Although moderate homework can have academic benefits for older students, too much homework can cause negative attitudes toward school, burnout, and unnecessary stress that takes valuable time away from extracurricular activities and family time. The importance of downtime activities like these should not be underestimated. Children and teens need unstructured time to play, take a break, explore interests, and get in some physical activity. Additionally, free play has been shown to increase creativity and executive functioning skills which are both valuable to school success.

So, perhaps the key to homework, at least in the younger grades, is choice. Instead of one assignment for all students, providing options that allow students to practice in a way that does not become burdensome and lead to burnout – something different than the typical one-size-fits-all approach.

Going without

Not having homework (other than a reading log) has provided one very surprising outcome: My daughter probably does more homework. She gets on her computer and practices math facts and reading passages recommended by her teacher. After school she plans academic activities and holds a “preschool” for her younger sister. On top of this, she asks to look up things she learned in school or read about topics of interest.

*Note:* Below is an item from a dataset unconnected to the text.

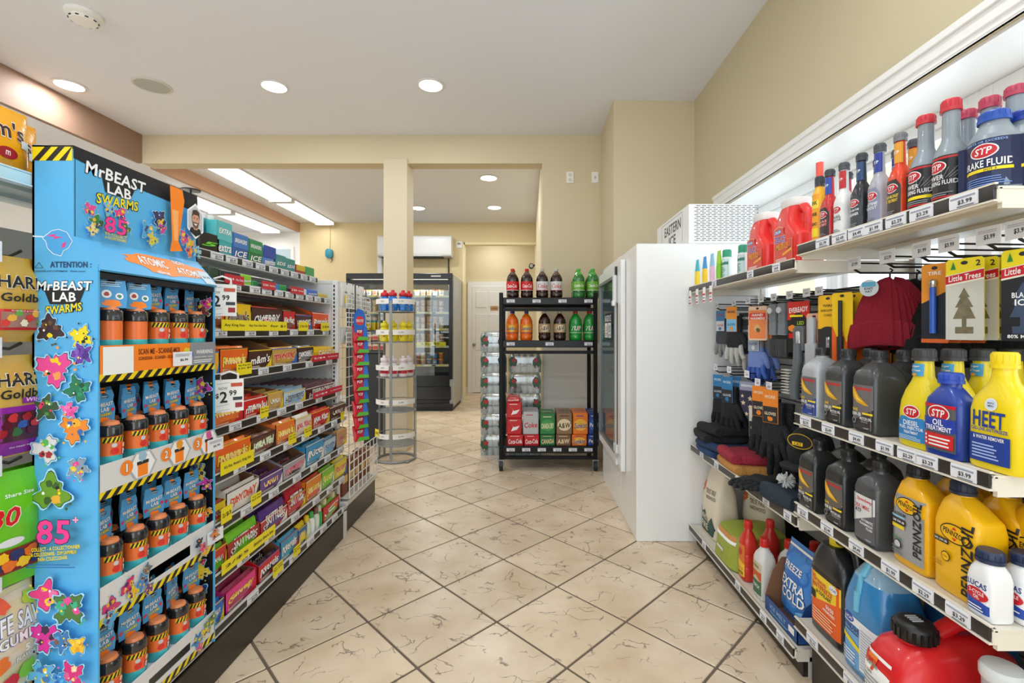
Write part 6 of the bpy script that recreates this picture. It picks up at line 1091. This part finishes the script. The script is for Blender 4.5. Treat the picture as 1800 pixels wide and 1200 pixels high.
for i in range(3): ribbed(f'black ribbed beanie, {ORD[i]} behind the burgundy one on its hook', 1.31+.05*i, 1.585-.01*i, 1.47-.01*i, '#141517', .5, 1.0, False)
for i in range(2): ribbed(f'black knit beanie low behind the carded tools, {("left", "right")[i]} one', 1.30+.06*i, 1.44-.06*i, 1.44, '#121315', .6, 1.05, False)
def gauge(d, w, h): d.rect(-w/2, -h, w/2, -h*.5, M('#1e2430', .4)); d.poly([(-w/2, -h*.5), (w/2, -h*.35), (w/2, -h*.5)], M('#1e2430', .4)); d.rect(-w/2, -h, w/2, -h*.95, M('#d8642a', .4)); d.text('TIRE', 0, -h*.12, w*.5, .01, LWH)
def gaugei(t, w, h): MB().cyl((0, -.008, -h*.3), (0, -.008, -h*.88), .008, M('#2a5ac0', .3), 12).build('gauge_barrel', t); MB().lathe([(.007, -h*.3), (.009, -h*.28), (.009, -h*.22), (.005, -h*.2)], CHROME, 12, 0, -.008).build('gauge_head', t)
hangcard('tire_gauge_pack', '', 'packet', 1.16, yat(1642, 1.16), 1.492, .07, .225, '#e8942a', gauge, 4, .035, .25, .003, item=gaugei, labels=[f'orange carded tire gauge, {ORD[i]} from the front of its hook' for i in range(4)])
def tree(kind):
    def dr(d, w, h):
        d.rect(-w/2, -h, w/2, -h*.24, M('#c9c9bf', .3) if kind == 0 else M('#23262c', .3)); d.poly([(-w/2, -h*.2), (w/2, -h*.14), (w/2, -h*.27), (-w/2, -h*.33)], M('#efe9d8', .4)); d.poly([(-w/2, -h*.21), (w/2, -h*.15), (w/2, -h*.25), (-w/2, -h*.31)], STPR); d.text('Little Trees', 0, -h*.23, w*.86, h*.07, LWH, 1, .2, rot=.1); d.text('2', w*.36, -h*.07, w*.12, h*.07, INK)
        d.poly([(-w*.36, -h*.13), (-w*.22, -h*.13), (-w*.29, -h*.03)], M('#1f8a3f', .4)); cx = 0; tw = w*.3
        d.poly([(cx, -h*.36), (cx+tw*.5, -h*.48), (cx+tw*.3, -h*.48), (cx+tw*.8, -h*.6), (cx+tw*.5, -h*.6), (cx+tw, -h*.74), (cx+tw*.2, -h*.74), (cx+tw*.2, -h*.84), (cx+tw*.8, -h*.84), (cx+tw*.8, -h*.92), (cx-tw*.8, -h*.92), (cx-tw*.8, -h*.84), (cx-tw*.2, -h*.84), (cx-tw*.2, -h*.74), (cx-tw, -h*.74), (cx-tw*.5, -h*.6), (cx-tw*.8, -h*.6), (cx-tw*.3, -h*.48), (cx-tw*.5, -h*.48)], M('#8a7f62', .6, vary=.7, bscale=60) if kind == 0 else M('#3a4a66', .5))
        if kind: d.text('BLACK', 0, -h*.5, w*.5, h*.06, LWH); d.text('ICE', 0, -h*.58, w*.36, h*.07, LWH); d.text('80% MORE', 0, -h*.95, w*.7, h*.04, LWH)
    return dr
TL = lambda s: [f'yellow topped {s} air freshener, {ORD[i]} from the front' for i in range(6)]
hangcard('air_freshener', '', 'packet', 1.15, yat(1697, 1.15), 1.492, .085, .215, '#f0dc1c', tree(0), 5, .035, .25, .003, labels=TL('camouflage tree')); hangcard('air_freshener', '', 'packet', 1.15, 1.095, 1.492, .085, .215, '#f0dc1c', tree(1), 5, .035, .25, .003, labels=TL('black tree'))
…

So this year, inspired by the idea of a “genius hour,” we have decided to use our traditional homework time to explore things that my daughter is interested in but does not get to spend much time on at school. This grading period she has chosen parrots. Soon we will be visiting the library and the zoo. After she has all of the facts, she wants to use them in a children’s book for her little sister (her idea). When she tells me this, I smile and think to myself “maybe this freedom to choose has provided opportunities for learning that are more interesting and challenging than typical homework anyway.”